Imagine all the customers, sharing one network
With its Pan-European network – or Pan-Net – Deutsche Telekom will be the first in the industry to replace these decentralized production models with an international, integrated infrastructure based on cloud virtualization. To do so, the company is migrating all of its European networks to IP technology – a process which has already been completed in Macedonia, Slovakia, Montenegro, and Croatia with great success. Customers there have since been enjoying the incredible quality and stability of an All-IP network, along with advanced and innovative fixed-line services.

The sheer scale and ambition of this project have earned it the nickname, “Telco Mars mission” – except that instead of launching a single spacecraft, there are 650 individual platforms and 13 national companies that DT is propelling into the IP realm. Hopefully, the rewards will be just as great, as the switch to IP technology makes it possible to shut down legacy systems and implement innovative technologies like hybrid access or vectoring. These significantly improve the customer experience in terms of coverage and bandwidth, providing the ideal “launchpad” for new products and services to skyrocket.

Customers to benefit from innovations faster than ever before
Once this “mission” is complete, a central platform will give every company within the Group access to new products based on a modular concept.

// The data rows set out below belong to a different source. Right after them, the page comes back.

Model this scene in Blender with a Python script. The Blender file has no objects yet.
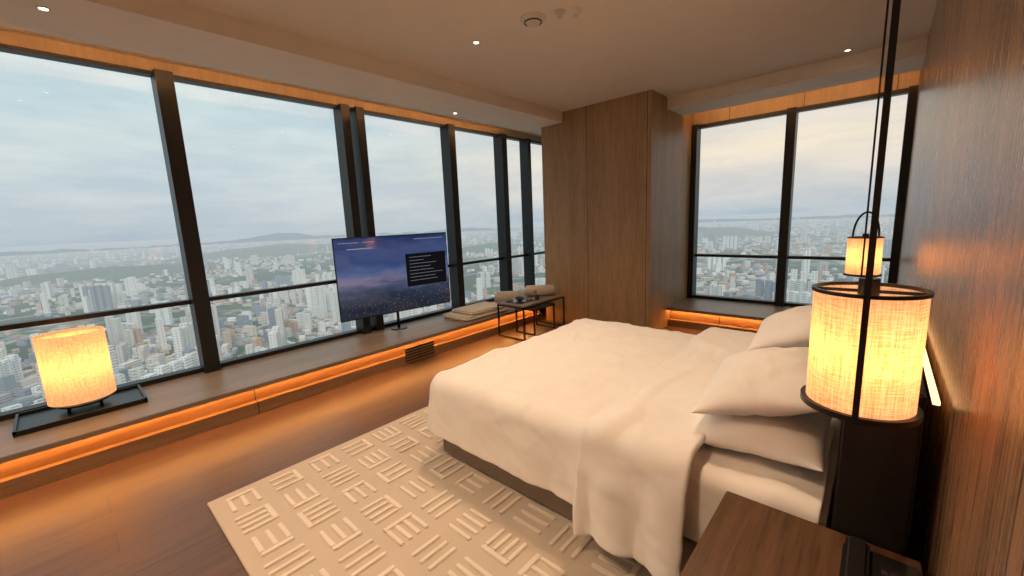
import bpy, bmesh, math, random
from mathutils import Vector, Matrix, noise
random.seed(7)
S=bpy.context.scene
S.view_settings.view_transform='Standard'
COL=S.collection
# ---------------------------------------------------------------- materials
def nt(name):
    m=bpy.data.materials.new(name); m.use_nodes=True
    t=m.node_tree; t.nodes.clear()
    o=t.nodes.new('ShaderNodeOutputMaterial')
    return m,t,o
def N(t,k,**kw):
    n=t.nodes.new(k)
    for a,b in kw.items(): setattr(n,a,b)
    return n
def pri(t,o,col=(.5,.5,.5),rough=.5,metal=0,spec=.5):
    p=N(t,'ShaderNodeBsdfPrincipled')
    p.inputs['Base Color'].default_value=(*col,1)
    p.inputs['Roughness'].default_value=rough
    p.inputs['Metallic'].default_value=metal
    p.inputs['Specular IOR Level'].default_value=spec
    t.links.new(p.outputs[0],o.inputs[0]); return p
def ramp(t,fac,stops):
    r=N(t,'ShaderNodeValToRGB'); e=r.color_ramp.elements
    while len(e)<len(stops): e.new(.5)
    for i,(p,c) in enumerate(stops):
        e[i].position=p; e[i].color=(*c,1)
    t.links.new(fac,r.inputs[0]); return r
def coords(t,scale,rot=(0,0,0)):
    g=N(t,'ShaderNodeNewGeometry'); mp=N(t,'ShaderNodeMapping')
    mp.inputs['Scale'].default_value=scale; mp.inputs['Rotation'].default_value=rot
    t.links.new(g.outputs['Position'],mp.inputs[0]); return mp.outputs[0]
def noise_n(t,vec,scale=1,detail=4,rough=.55):
    n=N(t,'ShaderNodeTexNoise'); n.inputs['Scale'].default_value=scale
    n.inputs['Detail'].default_value=detail; n.inputs['Roughness'].default_value=rough
    t.links.new(vec,n.inputs['Vector']); return n.outputs[0]
def bump(t,h,p,s=.2,d=.01):
    b=N(t,'ShaderNodeBump'); b.inputs['Strength'].default_value=s; b.inputs['Distance'].default_value=d
    t.links.new(h,b.inputs['Height']); t.links.new(b.outputs[0],p.inputs['Normal'])
def mth(t,op,a,b=None):
    m=N(t,'ShaderNodeMath',operation=op)
    for i,v in enumerate((a,b)):
        if v is None: continue
        if isinstance(v,(int,float)): m.inputs[i].default_value=v
        else: t.links.new(v,m.inputs[i])
    return m.outputs[0]
def plain(name,col,rough=.5,metal=0,var=.06,spec=.5,sc=6):
    m,t,o=nt(name); p=pri(t,o,col,rough,metal,spec)
    f=noise_n(t,coords(t,(sc,sc,sc)),1,3)
    r=ramp(t,f,[(.3,tuple(c*(1-var) for c in col)),(.7,tuple(min(1,c*(1+var)) for c in col))])
    t.links.new(r.outputs[0],p.inputs['Base Color']); return m
def wood(name,c1,c2,rough=.35,grain=(26,26,1.3),seam=None,spec=.5,bs=.15,streak=0):
    m,t,o=nt(name); p=pri(t,o,c1,rough,0,spec)
    v=coords(t,grain)
    f=noise_n(t,v,1.6,6,.65)
    f2=noise_n(t,coords(t,tuple(g*.22 for g in grain)),1.0,2)
    mix=mth(t,'ADD',mth(t,'MULTIPLY',f,.65),mth(t,'MULTIPLY',f2,.35))
    r=ramp(t,mix,[(.36,c1),(.62,c2)])
    last=r.outputs[0]
    if streak:
        f3=noise_n(t,coords(t,tuple(g*4 for g in grain)),1.0,3); r3=ramp(t,f3,[(.36,(1-streak,)*3),(.5,(1,1,1))])
        mm=N(t,'ShaderNodeMixRGB',blend_type='MULTIPLY'); mm.inputs[0].default_value=1; t.links.new(last,mm.inputs[1]); t.links.new(r3.outputs[0],mm.inputs[2]); last=mm.outputs[0]
    if seam:
        ax,per,off=seam
        g=N(t,'ShaderNodeNewGeometry'); s=N(t,'ShaderNodeSeparateXYZ'); t.links.new(g.outputs['Position'],s.inputs[0])
        q=mth(t,'FRACT',mth(t,'DIVIDE',mth(t,'ADD',s.outputs[ax],off),per))
        k=mth(t,'LESS_THAN',q,.008/per)
        mx=N(t,'ShaderNodeMixRGB'); mx.inputs[2].default_value=(c1[0]*.12,c1[1]*.12,c1[2]*.12,1)
        t.links.new(k,mx.inputs[0]); t.links.new(last,mx.inputs[1]); last=mx.outputs[0]
    t.links.new(last,p.inputs['Base Color']); bump(t,f,p,bs,.003)
    rr=mth(t,'ADD',mth(t,'MULTIPLY',f,.2),rough-.1); t.links.new(rr,p.inputs['Roughness'])
    return m
def emis(name,col,st):
    m,t,o=nt(name); e=N(t,'ShaderNodeEmission'); e.inputs[0].default_value=(*col,1); e.inputs[1].default_value=st
    t.links.new(e.outputs[0],o.inputs[0]); return m
def cloth(name,col,rough=.85,sc=300,bs=.15):
    m,t,o=nt(name); p=pri(t,o,col,rough,0,.2)
    f=noise_n(t,coords(t,(sc,sc,sc)),1,2); f2=noise_n(t,coords(t,(5,5,5)),1,4)
    r=ramp(t,f2,[(.3,tuple(c*.95 for c in col)),(.7,col)])
    t.links.new(r.outputs[0],p.inputs['Base Color']); bump(t,f,p,bs,.001)
    return m
M={}
M['ceil']=plain('ceiling_paint',(.80,.72,.62),.9,var=.02)
M['soffit']=plain('soffit_paint',(.84,.78,.69),.9,var=.02)
M['colwood']=wood('oak_column',(.31,.195,.093),(.46,.30,.155),.42,seam=(0,.9,1.42+.03),streak=.2)
M['wallwood']=wood('walnut_wall',(.20,.108,.053),(.46,.275,.145),.28,grain=(46,46,1.2),seam=(1,.62,.35),bs=.5,streak=.42)
M['nearwood']=wood('oak_wall_back',(.38,.29,.19),(.48,.37,.25),.5,seam=(0,.9,0))
M['ledgetop']=wood('ledge_top_wood',(.20,.15,.11),(.30,.235,.175),.38,grain=(26,1.3,26))
M['ledgepanel']=wood('ledge_panel_wood',(.22,.125,.062),(.32,.19,.10),.45,grain=(1.3,1.3,26),seam=(1,1.76,.72))
M['ledgepanel2']=wood('ledge_panel_wood_far',(.22,.125,.062),(.32,.19,.10),.45,grain=(1.3,1.3,26),seam=(0,1.3,.3))
M['nswood']=wood('nightstand_wood',(.085,.042,.020),(.15,.077,.038),.35,grain=(26,1.3,26),streak=.3)
M['black']=plain('black_metal',(.012,.012,.013),.35,.2)
M['frame']=plain('window_frame_dark',(.018,.021,.025),.4,.3)
M['leather']=plain('headboard_black_leather',(.010,.009,.009),.5,0,var=.2)
M['basemat']=cloth('bed_base_fabric',(.28,.235,.19))
M['linen']=cloth('white_linen',(.91,.895,.88))
M['linen2']=cloth('duvet_linen',(.89,.865,.84))
M['rugbase']=cloth('rug_base_wool',(.54,.46,.38),.95,140,.5)
M['rugpile']=cloth('rug_raised_pile',(.72,.64,.55),.95,160,.5)
M['cushion']=cloth('beige_cushion',(.60,.54,.46))
M['led']=emis('led_strip_warm',(1,.39,.09),64)
M['led3']=emis('headboard_led_warm',(1,.50,.20),3.6)
M['led2']=emis('cove_led_warm',(1,.52,.22),38)
M['bulb']=emis('downlight_and_fill_bulb',(1,.85,.62),12)
M['white']=plain('white_plastic',(.7,.66,.6),.5)
M['ceramic']=plain('dark_ceramic',(.05,.045,.05),.2)
M['purple']=plain('orchid_petal',(.45,.2,.5),.5)
# floor planks
m,t,o=nt('floor_planks'); p=pri(t,o,(.2,.1,.05),.3)
br=N(t,'ShaderNodeTexBrick'); v=coords(t,(1,1,1),(0,0,math.pi/2)); t.links.new(v,br.inputs[0])
br.inputs['Scale'].default_value=1; br.inputs['Brick Width'].default_value=2.4; br.inputs['Row Height'].default_value=.24
br.inputs['Mortar Size'].default_value=.0015; br.inputs['Color1'].default_value=(.098,.053,.034,1); br.inputs['Color2'].default_value=(.126,.069,.043,1)
br.inputs['Mortar'].default_value=(.05,.025,.016,1)
f=noise_n(t,coords(t,(30,1.6,30)),1.3,6,.6); r=ramp(t,f,[(.3,(.72,.72,.72)),(.7,(1.25,1.22,1.2))])
mx=N(t,'ShaderNodeMixRGB',blend_type='MULTIPLY'); mx.inputs[0].default_value=1
t.links.new(br.outputs[0],mx.inputs[1]); t.links.new(r.outputs[0],mx.inputs[2]); t.links.new(mx.outputs[0],p.inputs[0])
rr=mth(t,'ADD',mth(t,'MULTIPLY',f,.22),.24); t.links.new(rr,p.inputs['Roughness']); bump(t,f,p,.1,.002)
M['floor']=m
# glass
m,t,o=nt('window_glass'); tr=N(t,'ShaderNodeBsdfTransparent'); gl=N(t,'ShaderNodeBsdfGlossy'); gl.inputs['Roughness'].default_value=0
fr=N(t,'ShaderNodeFresnel'); fr.inputs[0].default_value=1.5; mx=N(t,'ShaderNodeMixShader')
t.links.new(fr.outputs[0],mx.inputs[0]); t.links.new(tr.outputs[0],mx.inputs[1]); t.links.new(gl.outputs[0],mx.inputs[2]); t.links.new(mx.outputs[0],o.inputs[0])
tr.inputs[0].default_value=(.975,.985,.985,1)
M['glass']=m
# lampshade
def shade_mat(name,st):
    m,t,o=nt(name)
    w1=noise_n(t,coords(t,(240,240,12)),1,3,.7); w2=noise_n(t,coords(t,(26,26,460)),1,3,.7)
    f=mth(t,'MULTIPLY',mth(t,'ADD',w1,w2),.5)
    r=ramp(t,f,[(.38,(.70,.35,.14)),(.50,(.93,.57,.29)),(.60,(1,.70,.42))])
    e=N(t,'ShaderNodeEmission'); e.inputs[1].default_value=st; t.links.new(r.outputs[0],e.inputs[0])
    tl=N(t,'ShaderNodeBsdfTranslucent'); t.links.new(r.outputs[0],tl.inputs[0])
    a=N(t,'ShaderNodeAddShader'); t.links.new(e.outputs[0],a.inputs[0]); t.links.new(tl.outputs[0],a.inputs[1]); t.links.new(a.outputs[0],o.inputs[0])
    return m
M['shade']=shade_mat('linen_lampshade',.46)
# ---------------------------------------------------------------- geometry helpers
def finish(me,name,mats,parent=None,smooth=False,loc=(0,0,0)):
    ob=bpy.data.objects.new(name,me); COL.objects.link(ob)
    for mm in (mats if isinstance(mats,(list,tuple)) else [mats]): me.materials.append(mm)
    if parent: ob.parent=parent
    ob.location=loc
    if smooth:
        for p in me.polygons: p.use_smooth=True
    return ob
def box(name,x0,x1,y0,y1,z0,z1,mat,parent=None,bev=0):
    cx,cy,cz=(x0+x1)/2,(y0+y1)/2,(z0+z1)/2
    bm=bmesh.new(); bmesh.ops.create_cube(bm,size=1)
    bmesh.ops.scale(bm,vec=(abs(x1-x0),abs(y1-y0),abs(z1-z0)),verts=bm.verts)
    if bev: bmesh.ops.bevel(bm,geom=bm.edges[:],offset=bev,segments=3,affect='EDGES')
    me=bpy.data.meshes.new(name); bm.to_mesh(me); bm.free()
    return finish(me,name,mat,parent,False,(cx,cy,cz))
def boxes(name,lst,mat,parent=None,bev=0):
    bm=bmesh.new()
    for (x0,x1,y0,y1,z0,z1) in lst:
        mt=Matrix.Translation(((x0+x1)/2,(y0+y1)/2,(z0+z1)/2))@Matrix.Diagonal((abs(x1-x0),abs(y1-y0),abs(z1-z0),1))
        bmesh.ops.create_cube(bm,size=1,matrix=mt)
    if bev: bmesh.ops.bevel(bm,geom=bm.edges[:],offset=bev,segments=2,affect='EDGES')
    me=bpy.data.meshes.new(name); bm.to_mesh(me); bm.free()
    return finish(me,name,mat,parent)
def quad(name,vs,mat,parent=None):
    me=bpy.data.meshes.new(name); me.from_pydata(vs,[],[tuple(range(len(vs)))]); return finish(me,name,mat,parent)
def cyl(name,r,z0,z1,mat,parent=None,loc=(0,0),caps=True,seg=64,r2=None,smooth=True):
    bm=bmesh.new(); bmesh.ops.create_cone(bm,cap_ends=caps,segments=seg,radius1=r,radius2=r if r2 is None else r2,depth=z1-z0)
    me=bpy.data.meshes.new(name); bm.to_mesh(me); bm.free()
    ob=finish(me,name,mat,parent,False,(loc[0],loc[1],(z0+z1)/2))
    if smooth:
        for p in me.polygons:
            if abs(p.normal.z)<.7: p.use_smooth=True
    return ob
def lathe(name,prof,mat,parent=None,loc=(0,0),seg=64,closed=False,smooth=True,z=0):
    vs=[];fs=[];n=len(prof)
    for i in range(seg):
        a=2*math.pi*i/seg
        for r,zz in prof: vs.append((r*math.cos(a),r*math.sin(a),zz))
    for i in range(seg):
        j=(i+1)%seg
        for k in range(n if closed else n-1):
            l=(k+1)%n
            fs.append((i*n+k,j*n+k,j*n+l,i*n+l))
    me=bpy.data.meshes.new(name); me.from_pydata(vs,[],fs)
    return finish(me,name,mat,parent,smooth,(loc[0],loc[1],z))
def ring(name,r0,r1,z0,z1,mat,parent=None,loc=(0,0),seg=64):
    return lathe(name,[(r0,z0),(r1,z0),(r1,z1),(r0,z1)],mat,parent,loc,seg,True,False)
def empty(name,loc,rz=0):
    e=bpy.data.objects.new(name,None); COL.objects.link(e); e.location=loc; e.rotation_euler=(0,0,rz); e.empty_display_size=.1; return e
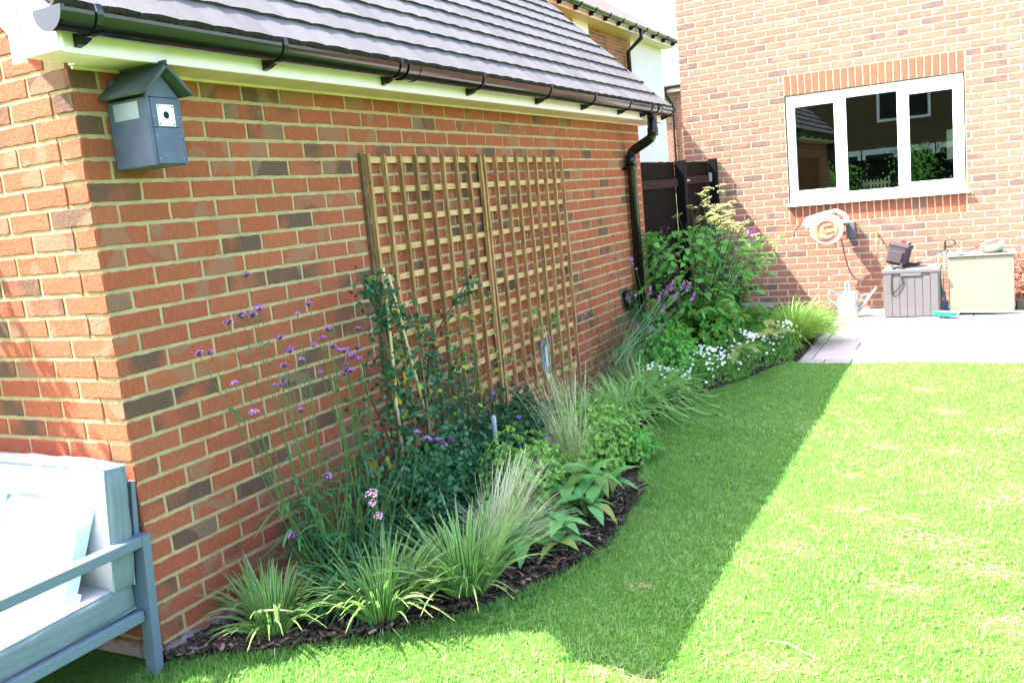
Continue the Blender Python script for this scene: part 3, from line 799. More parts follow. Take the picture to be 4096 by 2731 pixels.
sold = [brick_mesh(.065, .215, seed=700+i).mesh('soldier_brick', M_soldier) for i in range(5)]
sold2 = [brick_mesh(.065, .190, seed=800+i).mesh('soldier_brick', M_soldier) for i in range(5)]
lin = MB().box(WX0, WX1, HY+.012, HY+.10, WZ1+.003, WZ1+.22).obj('lintel_course', M_mortar2, house)
lin2 = MB().box(WX0, WX1, HY+.012, HY+.10, WZ0-.232, WZ0-.03).obj('sill_course', M_mortar2, house)
for i in range(24):
    x = WX0+.005+.0752*i
    link('soldier_brick', random.choice(sold), lin, (x, HY-.001, WZ1+.004)); link('soldier_brick', random.choice(sold2), lin2, (x, HY-.001, WZ0-.222))
MB().box(.05, .50, HY-.035, HY+.005, -.05, .10).obj('plinth_stone', M_stone, house)

# window
FY0, FY1 = HY+.028, HY+.095
win = MB(); fx0, fx1, fz0, fz1 = WX0+.012, WX1-.012, WZ0+.0, WZ1-.005
def ring(mb, x0, x1, z0, z1, l, r_, b, t, ya, yb):
    mb.bbox(x0, x0+l, ya, yb, z0, z1, .003); mb.bbox(x1-r_, x1, ya, yb, z0, z1, .003)
    mb.bbox(x0+l, x1-r_, ya+.0005, yb, z0, z0+b, .003); mb.bbox(x0+l, x1-r_, ya+.0005, yb, z1-t, z1, .003)
ring(win, fx0, fx1, fz0, fz1, .035, .035, .045, .05, FY0, FY1)
win.bbox(1.300, 1.345, FY0, FY1, fz0+.045, fz1-.05, .003); win.bbox(1.905, 1.950, FY0, FY1, fz0+.045, fz1-.05, .003)
win = win.obj('window_frame', M_frame, house)
for (a, b, gl) in ((.768, 1.302, (.832, 1.247, 1.357, 2.280)), (1.943, 2.487, (2.001, 2.417, 1.343, 2.262))):
    mb = MB(); z0_, z1_ = fz0+.040, fz1-.045
    ring(mb, a, b, z0_, z1_, gl[0]-a, b-gl[1], gl[2]-z0_, z1_-gl[3], FY0-.012, FY1-.01)
    cs = mb.obj('casement', M_frame, win)
    MB().box(gl[0]-.006, gl[1]+.006, FY0+.012, FY0+.016, gl[2]-.006, gl[3]+.006).obj('pane', M_glass, cs)
mb = MB(); ring(mb, 1.346, 1.904, fz0+.046, fz1-.051, .024, .022, .042, .044, FY0+.004, FY0+.03); mb.obj('glazing_bead', M_frame, win)
MB().box(1.362, 1.890, FY0+.016, FY0+.020, 1.298, 2.318).obj('pane', M_glass, win)
MB().bbox(WX0-.02, WX1+.035, HY-.042, HY+.09, WZ0-.030, WZ0-.002, .004).obj('sill', M_frame, win)
for a, b in ((1.02, 1.30), (1.52, 1.60), (1.93, 2.20)): MB().bbox(a, b, FY0-.012, FY0+.003, fz1-.032, fz1-.006, .003).obj('trickle_vent', M_frame, win)
# dark room behind the window
mb = MB(); mb.box(-.2, 4.5, 11.4, 11.45, 0, 2.8); mb.box(-.25, -.2, 8.66, 11.4, 0, 2.8); mb.box(4.5, 4.55, 8.66, 11.4, 0, 2.8); mb.box(-.2, 4.5, 8.66, 11.4, 2.75, 2.8); mb.box(-.2, 4.5, 8.66, 11.4, 0, .05)
mb.obj('room_interior', M_room, house)
MB().box(WX0, WX1, 8.645, 8.95, WZ0+.02, WZ0+.062).obj('inner_sill', M_frame, house)
pk = thing('picket_planter', 'small pale wooden picket fence planter standing inside the middle window pane', 'planter', (1.49, 8.72, WZ0+.062))
for i in range(8):
    x = .012+i*.036; mb = MB(); h_ = .135 if i < 7 else .155
    mb.prism([(x, 0), (x+.02, 0), (x+.02, h_-.012), (x+.01, h_), (x, h_-.012)] if i < 7 else [(x+.01, 0), (x+.026, 0), (x+.026, h_), (x+.01, h_)], 1, 0, .006); mb.obj('picket', M_picket, pk)
for z in (.0, .075): MB().box(.0, .30, .007, .014, z, z+.026).obj('rail', M_picket, pk)
M_lf0 = leaf_mat('window_plant_leaf', [(.16, .32, .03), (.28, .42, .05)], .4)
n = 60; P = np.stack([R.uniform(-.02, .26, n), R.uniform(.02, .07, n), R.uniform(.03, .15, n)], 1)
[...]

Individual companies will be able to pick and choose components from a central service catalog and customize them to create offers that perfectly match local customers’ expectations. “This new structure will make it possible for us to offer freshly developed services throughout Europe within just a few days,” says Kerstin Günther, Managing Director of DT Pan-Net at Deutsche Telekom. “As a Group, this will allow us to be in the right place, at the right time, with the right product, meeting customers’ needs with unprecedented efficiency and speed.”

In fact, another milestone on the way to this European superstructure has been reached as Deutsche Telekom has recently opened a new data center in Hungary, which is the Pan-Net’s first real production center based on virtualization and “cloudification” technologies.  Two more production sites are to come until end of 2017 in Poland and Greece and will – together with the one in Hungary –form the backend of Deutsche Telekom’s future infrastructure in Europe.  The first service to run centrally on the new infrastructure out of the production site in Hungary will be an advanced E-Mail service starting in the third quarter.

A steady stream of new products across Europe
The first finished products, based on Pan-IP, have already reached also business customers in several countries: For instance, the Cloud VPN, which allows customers to set up a VPN in just 15 minutes, is now available in Slovakia, Croatia, and Hungary – and we are working on ways to bring it to new markets. mWAS, a technical platform for sending text and multimedia messages, has also been launched in Greece, the Czech Republic and Romania, and is set to reach businesses in Poland and Slovakia shortly.

Country by country, product by product, the Group is revolutionizing its industry’s production model as it integrates the production infrastructure of its national companies. Its benchmark-setting “Telco Mars mission” is set to be completed in 2018.